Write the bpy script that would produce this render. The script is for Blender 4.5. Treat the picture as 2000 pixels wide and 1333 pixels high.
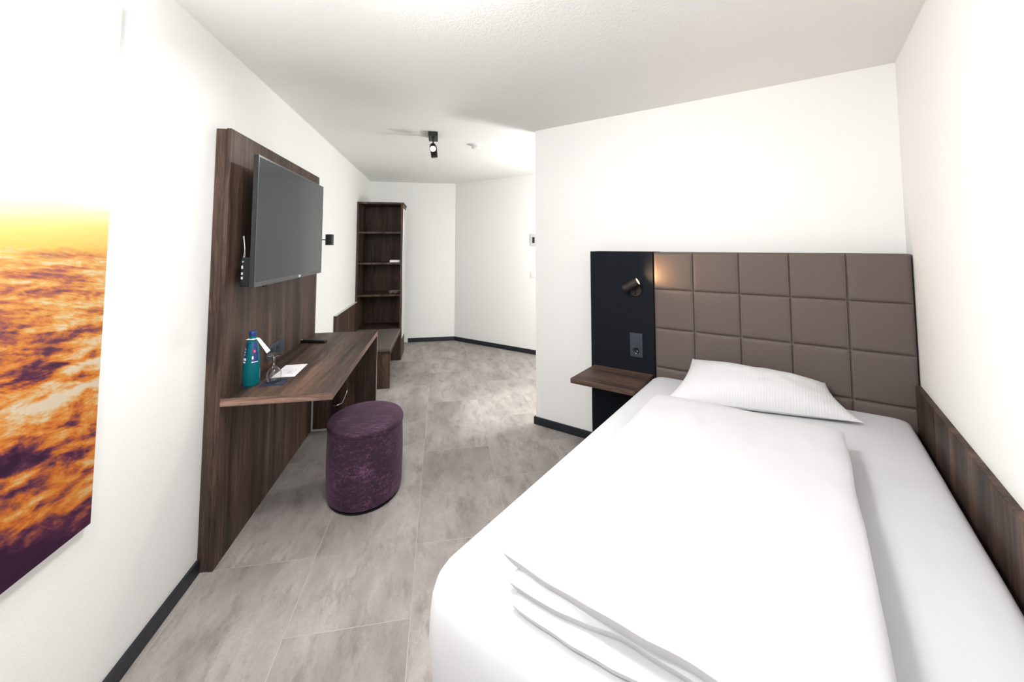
import bpy, bmesh, math, random
from mathutils import Vector, Matrix, noise as mnoise

random.seed(7)
for o in list(bpy.data.objects):
    bpy.data.objects.remove(o)
scene = bpy.context.scene
COL = scene.collection

# ------------------------------------------------------------------ camera
CAM_F, CAM_CX, CAM_CY = 802.84, 1010.5, 429.8          # pixels in the 2000 x 1333 frame
PITCH, ROLL, YAW = 0.0629, -0.0011, 0.1843
fwd = Vector((math.sin(YAW) * math.cos(PITCH), math.cos(YAW) * math.cos(PITCH), math.sin(PITCH)))
rt = Vector((math.cos(YAW), -math.sin(YAW), 0))
up = rt.cross(fwd)
rt2 = rt * math.cos(ROLL) + up * math.sin(ROLL)
up2 = -rt * math.sin(ROLL) + up * math.cos(ROLL)
cd = bpy.data.cameras.new('camera')
cd.sensor_fit = 'HORIZONTAL'
cd.sensor_width = 36
cd.lens = CAM_F / 2000 * 36
cd.shift_x = (1000 - CAM_CX) / 2000
cd.shift_y = (CAM_CY - 666.5) / 2000
cd.clip_start = 0.02
cam = bpy.data.objects.new('camera', cd)
COL.objects.link(cam)
m = Matrix((rt2, up2, -fwd)).transposed().to_4x4()
m.translation = Vector((1.0475, 0, 1.4454))
cam.matrix_world = m
scene.camera = cam

# ------------------------------------------------------------------ world, exposure
w = bpy.data.worlds.new('world')
scene.world = w
w.use_nodes = True
bg = w.node_tree.nodes['Background']
bg.inputs[0].default_value = (0.85, 0.92, 1.0, 1)
bg.inputs[1].default_value = 1.0
scene.view_settings.view_transform = 'Standard'
scene.view_settings.look = 'None'
scene.view_settings.exposure = 0.33
scene.view_settings.gamma = 1
scene.view_settings.use_curve_mapping = False
scene.cycles.max_bounces = 12
scene.cycles.diffuse_bounces = 6
scene.cycles.sample_clamp_indirect = 6

# room constants (metres). Left wall is x = 0, the bed corner is turned by PHI.
HC = 2.4197
BY = 6.4768
CX = 1.2686
PHI = -0.794
WX, WY = 1.8268, 3.3553
UL = 2.2764
U = Vector((math.cos(PHI), math.sin(PHI), 0))
V = Vector((U.y, -U.x, 0))


def WL(a, b, z=0.0):                     # bed-corner coordinates to world
    return Vector((WX, WY, 0)) + U * a + V * b + Vector((0, 0, z))


def light(name, kind, loc, power, color=(1, 1, 1), size=0.1, size_y=None, aim=None, spot=None, blend=0.5):
    d = bpy.data.lights.new(name, kind)
    d.energy = power
    d.color = color
    if kind == 'AREA':
        d.shape = 'RECTANGLE' if size_y else 'DISK'
        d.size = size
        if size_y:
            d.size_y = size_y
    else:
        d.shadow_soft_size = size
    if kind == 'SPOT':
        d.spot_size = spot
        d.spot_blend = blend
    o = bpy.data.objects.new(name, d)
    o.location = loc
    if aim is not None:
        o.rotation_euler = (Vector(aim) - Vector(loc)).to_track_quat('-Z', 'Y').to_euler()
    COL.objects.link(o)
    return o


# ambient fill, shining in through an added window behind the camera
light('added_window_fill', 'AREA', (0.6, -0.62, 1.6), 6, (0.93, 0.97, 1.0), 0.9, 1.3, aim=(0.6, 3, 1.3))
# key light set by the desk and stool shadows, then two added fills
light('key_light', 'POINT', (0.32, 0.70, 1.98), 30, (1.0, 0.99, 0.975), 0.09)
light('ceiling_fill_light', 'AREA', (0.93, 1.22, 2.38), 31, (1.0, 0.99, 0.975), 0.42, aim=(1.75, 2.0, 0))  # bare overhead fill added to brighten the bed top
light('hallway_fill_light', 'POINT', WL(0.30, -0.95, 1.45), 70, (1.0, 1.0, 0.97), 0.15)  # unseen fill added behind the headboard wall to brighten the hallway


# ------------------------------------------------------------------ node helpers
def new_mat(name):
    m = bpy.data.materials.new(name)
    m.use_nodes = True
    nt = m.node_tree
    return m, nt, nt.nodes['Principled BSDF']


def N(nt, kind, **kw):
    n = nt.nodes.new(kind)
    for k, v in kw.items():
        if k.startswith('i_'):
            n.inputs[k[2:].replace('_', ' ')].default_value = v
        else:
            setattr(n, k, v)
    return n


def ramp(nt, fac, stops, interp='LINEAR'):
    r = nt.nodes.new('ShaderNodeValToRGB')
    r.color_ramp.interpolation = interp
    e = r.color_ramp.elements
    while len(e) < len(stops):
        e.new(0.5)
    for el, (p, c) in zip(e, stops):
        el.position = p
        el.color = (c[0], c[1], c[2], 1) if not isinstance(c, (int, float)) else (c, c, c, 1)
    nt.links.new(fac, r.inputs[0])
    return r.outputs[0]


def mth(nt, op, a, b=None, c=None, clamp=False):
    n = nt.nodes.new('ShaderNodeMath')
    n.operation = op
    n.use_clamp = clamp
    for i, v in enumerate((a, b, c)):
        if v is None:
            continue
        if isinstance(v, (int, float)):
            n.inputs[i].default_value = v
        else:
            nt.links.new(v, n.inputs[i])
    return n.outputs[0]


def mix(nt, fac, a, b, mode='MIX'):
    n = nt.nodes.new('ShaderNodeMix')
    n.data_type = 'RGBA'
    n.blend_type = mode
    for i, v in ((0, fac), (6, a), (7, b)):
        if isinstance(v, (int, float)):
            n.inputs[i].default_value = v
        elif isinstance(v, tuple):
            n.inputs[i].default_value = (v[0], v[1], v[2], 1)
        else:
            nt.links.new(v, n.inputs[i])
    return n.outputs[2]


def coords(nt, scale=(1, 1, 1), rot=(0, 0, 0), loc=(0, 0, 0), kind='Object'):
    tc = nt.nodes.new('ShaderNodeTexCoord')
    mp = nt.nodes.new('ShaderNodeMapping')
    mp.inputs['Scale'].default_value = scale
    mp.inputs['Rotation'].default_value = rot
    mp.inputs['Location'].default_value = loc
    nt.links.new(tc.outputs[kind], mp.inputs['Vector'])
    return mp.outputs[0]


def noise(nt, vec, scale=5, detail=4, rough=0.55, dist=0.0, out='Fac'):
    n = nt.nodes.new('ShaderNodeTexNoise')
    n.inputs['Scale'].default_value = scale
    n.inputs['Detail'].default_value = detail
    n.inputs['Roughness'].default_value = rough
    n.inputs['Distortion'].default_value = dist
    nt.links.new(vec, n.inputs['Vector'])
    return n.outputs[out]


def bump(nt, bsdf, height, strength=0.3, dist=0.001):
    b = nt.nodes.new('ShaderNodeBump')
    b.inputs['Strength'].default_value = strength
    b.inputs['Distance'].default_value = dist
    nt.links.new(height, b.inputs['Height'])
    nt.links.new(b.outputs[0], bsdf.inputs['Normal'])


def plain(name, color, rough=0.5, metal=0.0, grain=0.0, gscale=300, spec=0.5, tint=0.06):
    m, nt, b = new_mat(name)
    b.inputs['Roughness'].default_value = rough
    b.inputs['Metallic'].default_value = metal
    b.inputs['Specular IOR Level'].default_value = spec
    v = coords(nt)
    n = noise(nt, v, 9, 3)
    c2 = tuple(min(1, c * (1 - tint)) for c in color)
    nt.links.new(mix(nt, n, color, c2), b.inputs['Base Color'])
    if grain:
        bump(nt, b, noise(nt, v, gscale, 2), grain, 0.001)
    return m


def emissive(name, color, strength):
    m, nt, b = new_mat(name)
    b.inputs['Base Color'].default_value = (0.8, 0.8, 0.8, 1)
    b.inputs['Emission Color'].default_value = (*color, 1)
    b.inputs['Emission Strength'].default_value = strength
    return m


def wood(name, axis='Z', gain=1.0, seed=0.0, warm=0.0):
    gain *= 0.78
    """dark walnut laminate, grain running along the given object axis"""
    m, nt, b = new_mat(name)
    k = {'X': 0, 'Y': 1, 'Z': 2}[axis]

    def sc(across, along):
        s = [across] * 3
        s[k] = along
        return tuple(s)
    loc = (seed, seed * 1.7, seed * 2.3)
    warp = noise(nt, coords(nt, sc(3, 0.9), loc=loc), 1.6, 2, 0.5)
    v = coords(nt, sc(1, 0.035), loc=loc)
    add = nt.nodes.new('ShaderNodeVectorMath')
    add.operation = 'MULTIPLY_ADD'
    cw = nt.nodes.new('ShaderNodeCombineXYZ')
    for i in range(3):
        if i != k:
            nt.links.new(warp, cw.inputs[i])
    nt.links.new(cw.outputs[0], add.inputs[0])
    add.inputs[1].default_value = (0.10, 0.10, 0.10)
    nt.links.new(v, add.inputs[2])
    vv = add.outputs[0]
    band = noise(nt, vv, 9, 3, 0.5)
    streak = noise(nt, vv, 46, 4, 0.65)
    fine = noise(nt, vv, 240, 3, 0.7)
    t = mth(nt, 'ADD', mth(nt, 'MULTIPLY', band, 0.50), mth(nt, 'MULTIPLY', streak, 0.36))
    t = mth(nt, 'ADD', t, mth(nt, 'MULTIPLY', fine, 0.26))
    g = gain
    c = ramp(nt, t, [(0.40, (0.014 * g, 0.0095 * g, 0.0090 * g)), (0.52, (0.058 * g, 0.036 * g, 0.028 * g)),
                     (0.62, (0.130 * g, 0.078 * g, 0.055 * g)), (0.74, (0.260 * g, 0.165 * g, 0.115 * g))])
    cool = mix(nt, ramp(nt, noise(nt, vv, 14, 2), [(0.48, 0.0), (0.7, 0.40)]), c, (0.055 * g, 0.048 * g, 0.050 * g))
    nt.links.new(cool, b.inputs['Base Color'])
    b.inputs['Roughness'].default_value = 0.5
    b.inputs['Specular IOR Level'].default_value = 0.2
    bump(nt, b, fine, 0.15, 0.0006)
    return m


def plaster(name, color, scale=210, strength=0.35, coarse=60):
    m, nt, b = new_mat(name)
    v = coords(nt)
    n1 = noise(nt, v, scale, 3, 0.6)
    n2 = noise(nt, v, coarse, 2, 0.5)
    h = mth(nt, 'ADD', n1, mth(nt, 'MULTIPLY', n2, 0.6))
    tint = noise(nt, v, 1.3, 2)
    nt.links.new(mix(nt, tint, color, tuple(c * 0.975 for c in color)), b.inputs['Base Color'])
    b.inputs['Roughness'].default_value = 0.85
    b.inputs['Specular IOR Level'].default_value = 0.2
    bump(nt, b, h, strength, 0.0025)
    return m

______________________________

Task instructions ::
Go from the first line of the listing to the line holding "COL = scene.collection" and, please, transcribe those lines exactly, both included, with no pictures.

Written response ::
Write the bpy script that would produce this render. The script is for Blender 4.5. Treat the picture as 2000 pixels wide and 1333 pixels high.
import bpy, bmesh, math, random
from mathutils import Vector, Matrix, noise as mnoise

random.seed(7)
for o in list(bpy.data.objects):
    bpy.data.objects.remove(o)
scene = bpy.context.scene
COL = scene.collection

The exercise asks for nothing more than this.